SORTIR DE LA PERVERSION DU SYSTÈME POLITIQUE
Planter du riz ? Le Mali n’exploite pas encore 10% des 2 000 000 d’hectares de l’Office du Niger, pourtant présenté comme le plus grand potentiel rizicole pouvant assurer l’autosuffisance alimentaire et créer des emplois. Planter des arbres ? Le désert avance sans cesse et la faune jadis si riche est désormais inexistante. Comme de nombreux hommes, les animaux eux aussi ont choisi d’émigrer vers des pays limitrophes plus accueillants et moins à risques. Éduquer les enfants ? Tout le monde voit comment la jeunesse est sacrifiée depuis trente ans et réduite au chômage et à la mendicité. Il a fallu qu’un leader religieux entre dans la danse pour susciter l’espoir de changement, confirmant l’échec des politiques qui broient du noir et rasent les murs depuis la chute d’IBK. La couleuvre est difficile à avaler, mais c’est aussi l’occasion ceux qui ont du mérite de préparer les futures élections, en espérant que le peuple saura trier le bon grain de l’ivraie. L’investiture du président et du vice-président de la transition, et le discours inaugural ont ramené un peu de baume dans les cœurs meurtris dans ce Mali trahi et presque détruit par ses propres enfants. La mise à la retraite annoncée de certains et le rajeunissement du système ne sont plus une simple vue de l’esprit, comme l’implication effective des Maliens établis à l’extérieur qui représentent un tiers de la population active du pays. Ceux-ci apporteront leur vision et du sang neuf grâce au retour d’expérience des uns et des autres. Longtemps tenus à l’écart des sphères de décision et confinés dans le rôle d’apporteurs de fonds sans droit de regard sur la gestion du pays, ils soutiennent à fond la Transition en cours avec l’espoir qu’elle apportera le renouveau.

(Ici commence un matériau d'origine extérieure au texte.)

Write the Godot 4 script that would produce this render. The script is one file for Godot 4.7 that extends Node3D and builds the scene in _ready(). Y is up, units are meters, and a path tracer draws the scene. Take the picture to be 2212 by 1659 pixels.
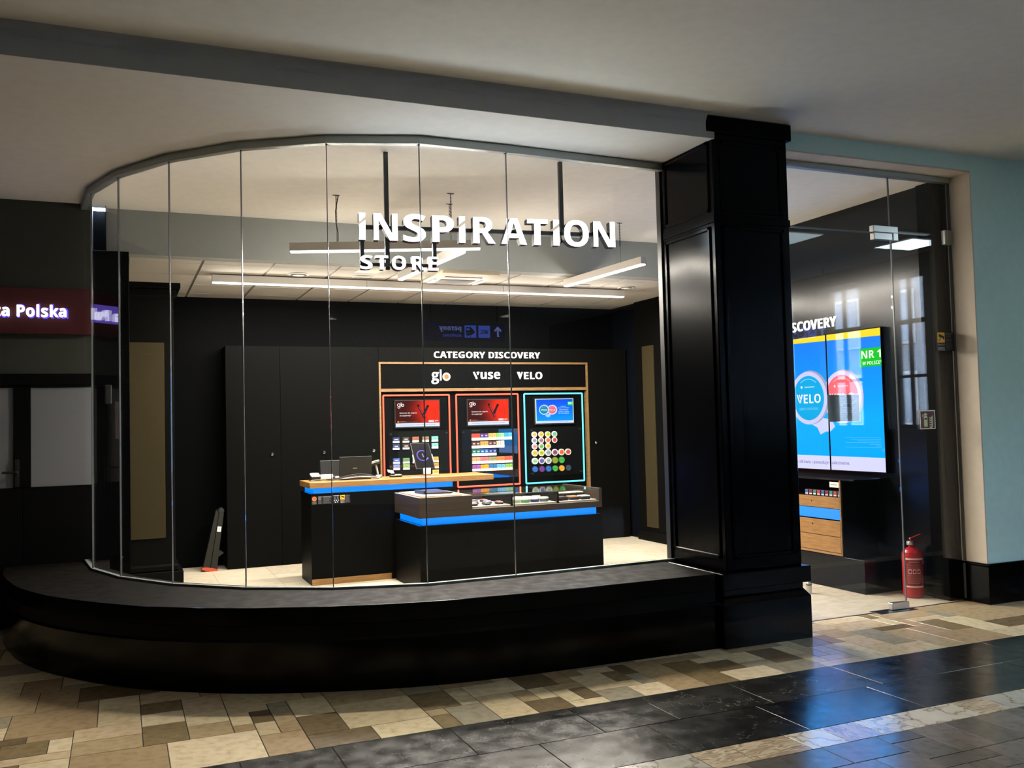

Il est plus que temps de mettre fin à la souffrance des Maliens martyrisés de façon cynique, voire sadique par d’autres compatriotes assurés de l’impunité. Des réformes courageuses doivent être faites pour remettre le pays sur pied. Pour cela, il faut jeter les bases d’un Mali nouveau, donner un contenu et un visage à la morale et à la vertu pour que les élections deviennent l’occasion de trouver une réponse à des préoccupations sociales.